Thus, after six years of crisis management, the crisis worsens.

A Model for Transformation: Mindfulness, Community, and Initiatory Practice

Mircea Eliade wrote that yoga seeks liberation from conditioning — from the forces that bind the individual to time, body, and social structure.

The social conditions in which yoga developed were not unlike ours: turbulent, unjust, and spiritually disoriented.

Today, mindfulness offers a modern analogy.

Practices from Jon Kabat-Zinn, Ellen Langer, and related practitioners strengthen presence, emotional regulation, discernment, and the capacity to remain open-hearted in the midst of strong emotion.

But mindfulness alone is not enough.

Transformation requires community — men in facilitated spaces where they can express vulnerability without ridicule, confront their shadows without shame, and experience containment for emotions that might otherwise erupt as harm.

Depth psychologists like Amy and Arnold Mindell have shown how group process work can create such containers for these necessary initiations into inner depths.

Building a Grass-Roots Movement of Men

The solution to GBV will not emerge from governmental policy or public messaging alone.

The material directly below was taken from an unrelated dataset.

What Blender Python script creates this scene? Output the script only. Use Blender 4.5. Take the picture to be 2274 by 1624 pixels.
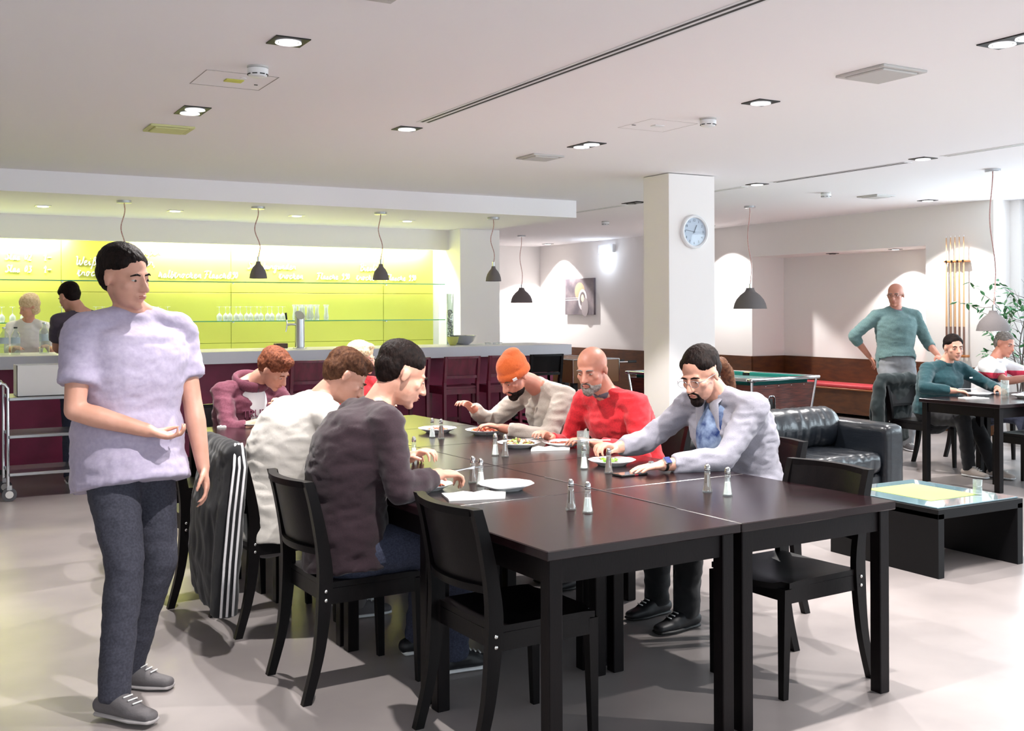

It will emerge from men working with men learning emotional literacy, practising presence, naming experienced suffering, reimagining masculine identity, and creating initiatory containers for transformation.

The work must be local, community-driven, and self-sustaining.

Supporting survivors is essential.

But unless we also address the inner lives of men — especially those susceptible to enacting violence — we will remain trapped in the same cycle.

South Africa needs a transformation of masculinity from the inside out.

Only men, in community with and supporting each other towards a healthier masculinity, can create this.